*WHAT IS BEING ASKED*. Repeat the listing in full. Nothing may be added or left out.

*AVAILABLE DATA*.
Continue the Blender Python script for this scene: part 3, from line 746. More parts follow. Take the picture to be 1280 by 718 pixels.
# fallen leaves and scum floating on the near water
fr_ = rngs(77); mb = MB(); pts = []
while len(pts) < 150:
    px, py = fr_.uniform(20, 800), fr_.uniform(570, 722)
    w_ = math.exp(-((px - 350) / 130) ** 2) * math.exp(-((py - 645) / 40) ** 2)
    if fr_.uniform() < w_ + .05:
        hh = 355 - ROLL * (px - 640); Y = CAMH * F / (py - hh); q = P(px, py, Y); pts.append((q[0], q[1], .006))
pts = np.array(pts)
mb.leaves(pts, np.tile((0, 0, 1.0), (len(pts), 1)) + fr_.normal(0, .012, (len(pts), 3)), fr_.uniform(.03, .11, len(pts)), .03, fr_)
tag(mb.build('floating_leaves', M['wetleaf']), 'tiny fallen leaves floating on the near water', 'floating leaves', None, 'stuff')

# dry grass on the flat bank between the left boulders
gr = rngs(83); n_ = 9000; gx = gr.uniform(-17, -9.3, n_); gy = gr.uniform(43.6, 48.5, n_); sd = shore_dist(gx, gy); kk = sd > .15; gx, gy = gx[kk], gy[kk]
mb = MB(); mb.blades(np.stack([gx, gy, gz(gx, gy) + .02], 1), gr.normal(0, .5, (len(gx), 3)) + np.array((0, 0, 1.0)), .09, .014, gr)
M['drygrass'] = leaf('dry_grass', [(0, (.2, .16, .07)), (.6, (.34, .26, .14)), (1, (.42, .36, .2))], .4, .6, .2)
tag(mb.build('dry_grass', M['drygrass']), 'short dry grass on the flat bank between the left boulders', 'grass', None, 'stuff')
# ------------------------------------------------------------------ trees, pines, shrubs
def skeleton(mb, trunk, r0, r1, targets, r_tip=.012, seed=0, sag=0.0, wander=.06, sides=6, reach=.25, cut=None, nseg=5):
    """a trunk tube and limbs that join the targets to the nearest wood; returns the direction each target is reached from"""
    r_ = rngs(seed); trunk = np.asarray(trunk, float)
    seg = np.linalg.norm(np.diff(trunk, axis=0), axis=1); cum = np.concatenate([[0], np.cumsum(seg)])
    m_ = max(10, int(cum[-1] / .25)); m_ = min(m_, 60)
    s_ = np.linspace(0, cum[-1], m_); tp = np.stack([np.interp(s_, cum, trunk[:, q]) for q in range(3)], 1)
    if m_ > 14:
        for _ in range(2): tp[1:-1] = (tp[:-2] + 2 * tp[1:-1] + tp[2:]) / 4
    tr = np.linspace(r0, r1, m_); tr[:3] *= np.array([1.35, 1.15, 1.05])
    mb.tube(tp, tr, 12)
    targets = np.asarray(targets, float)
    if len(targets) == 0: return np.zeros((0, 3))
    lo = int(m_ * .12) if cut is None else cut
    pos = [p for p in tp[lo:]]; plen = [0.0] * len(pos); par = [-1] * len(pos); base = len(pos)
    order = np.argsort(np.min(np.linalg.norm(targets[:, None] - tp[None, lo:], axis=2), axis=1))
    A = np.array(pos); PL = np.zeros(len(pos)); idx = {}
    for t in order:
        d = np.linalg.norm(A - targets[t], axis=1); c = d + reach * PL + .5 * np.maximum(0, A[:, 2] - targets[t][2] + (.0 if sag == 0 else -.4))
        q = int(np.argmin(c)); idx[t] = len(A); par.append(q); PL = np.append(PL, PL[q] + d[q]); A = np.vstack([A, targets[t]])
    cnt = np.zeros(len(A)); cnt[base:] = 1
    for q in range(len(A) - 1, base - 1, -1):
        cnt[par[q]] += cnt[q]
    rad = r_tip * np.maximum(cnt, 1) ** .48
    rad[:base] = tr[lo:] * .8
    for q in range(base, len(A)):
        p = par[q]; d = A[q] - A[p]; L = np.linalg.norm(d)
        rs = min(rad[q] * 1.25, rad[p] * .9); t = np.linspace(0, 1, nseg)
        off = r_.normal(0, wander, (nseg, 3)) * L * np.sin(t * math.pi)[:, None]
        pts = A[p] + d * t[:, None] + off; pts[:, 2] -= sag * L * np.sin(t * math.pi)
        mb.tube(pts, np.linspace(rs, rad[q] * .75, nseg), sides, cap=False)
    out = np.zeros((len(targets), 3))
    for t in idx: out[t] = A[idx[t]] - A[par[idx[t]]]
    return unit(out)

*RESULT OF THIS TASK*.
Continue the Blender Python script for this scene: part 3, from line 746. More parts follow. Take the picture to be 1280 by 718 pixels.
# fallen leaves and scum floating on the near water
fr_ = rngs(77); mb = MB(); pts = []
while len(pts) < 150:
    px, py = fr_.uniform(20, 800), fr_.uniform(570, 722)
    w_ = math.exp(-((px - 350) / 130) ** 2) * math.exp(-((py - 645) / 40) ** 2)
    if fr_.uniform() < w_ + .05:
        hh = 355 - ROLL * (px - 640); Y = CAMH * F / (py - hh); q = P(px, py, Y); pts.append((q[0], q[1], .006))
pts = np.array(pts)
mb.leaves(pts, np.tile((0, 0, 1.0), (len(pts), 1)) + fr_.normal(0, .012, (len(pts), 3)), fr_.uniform(.03, .11, len(pts)), .03, fr_)
tag(mb.build('floating_leaves', M['wetleaf']), 'tiny fallen leaves floating on the near water', 'floating leaves', None, 'stuff')

# dry grass on the flat bank between the left boulders
gr = rngs(83); n_ = 9000; gx = gr.uniform(-17, -9.3, n_); gy = gr.uniform(43.6, 48.5, n_); sd = shore_dist(gx, gy); kk = sd > .15; gx, gy = gx[kk], gy[kk]
mb = MB(); mb.blades(np.stack([gx, gy, gz(gx, gy) + .02], 1), gr.normal(0, .5, (len(gx), 3)) + np.array((0, 0, 1.0)), .09, .014, gr)
M['drygrass'] = leaf('dry_grass', [(0, (.2, .16, .07)), (.6, (.34, .26, .14)), (1, (.42, .36, .2))], .4, .6, .2)
tag(mb.build('dry_grass', M['drygrass']), 'short dry grass on the flat bank between the left boulders', 'grass', None, 'stuff')
# ------------------------------------------------------------------ trees, pines, shrubs
def skeleton(mb, trunk, r0, r1, targets, r_tip=.012, seed=0, sag=0.0, wander=.06, sides=6, reach=.25, cut=None, nseg=5):
    """a trunk tube and limbs that join the targets to the nearest wood; returns the direction each target is reached from"""
    r_ = rngs(seed); trunk = np.asarray(trunk, float)
    seg = np.linalg.norm(np.diff(trunk, axis=0), axis=1); cum = np.concatenate([[0], np.cumsum(seg)])
    m_ = max(10, int(cum[-1] / .25)); m_ = min(m_, 60)
    s_ = np.linspace(0, cum[-1], m_); tp = np.stack([np.interp(s_, cum, trunk[:, q]) for q in range(3)], 1)
    if m_ > 14:
        for _ in range(2): tp[1:-1] = (tp[:-2] + 2 * tp[1:-1] + tp[2:]) / 4
    tr = np.linspace(r0, r1, m_); tr[:3] *= np.array([1.35, 1.15, 1.05])
    mb.tube(tp, tr, 12)
    targets = np.asarray(targets, float)
    if len(targets) == 0: return np.zeros((0, 3))
    lo = int(m_ * .12) if cut is None else cut
    pos = [p for p in tp[lo:]]; plen = [0.0] * len(pos); par = [-1] * len(pos); base = len(pos)
    order = np.argsort(np.min(np.linalg.norm(targets[:, None] - tp[None, lo:], axis=2), axis=1))
    A = np.array(pos); PL = np.zeros(len(pos)); idx = {}
    for t in order:
        d = np.linalg.norm(A - targets[t], axis=1); c = d + reach * PL + .5 * np.maximum(0, A[:, 2] - targets[t][2] + (.0 if sag == 0 else -.4))
        q = int(np.argmin(c)); idx[t] = len(A); par.append(q); PL = np.append(PL, PL[q] + d[q]); A = np.vstack([A, targets[t]])
    cnt = np.zeros(len(A)); cnt[base:] = 1
    for q in range(len(A) - 1, base - 1, -1):
        cnt[par[q]] += cnt[q]
    rad = r_tip * np.maximum(cnt, 1) ** .48
    rad[:base] = tr[lo:] * .8
    for q in range(base, len(A)):
        p = par[q]; d = A[q] - A[p]; L = np.linalg.norm(d)
        rs = min(rad[q] * 1.25, rad[p] * .9); t = np.linspace(0, 1, nseg)
        off = r_.normal(0, wander, (nseg, 3)) * L * np.sin(t * math.pi)[:, None]
        pts = A[p] + d * t[:, None] + off; pts[:, 2] -= sag * L * np.sin(t * math.pi)
        mb.tube(pts, np.linspace(rs, rad[q] * .75, nseg), sides, cap=False)
    out = np.zeros((len(targets), 3))
    for t in idx: out[t] = A[idx[t]] - A[par[idx[t]]]
    return unit(out)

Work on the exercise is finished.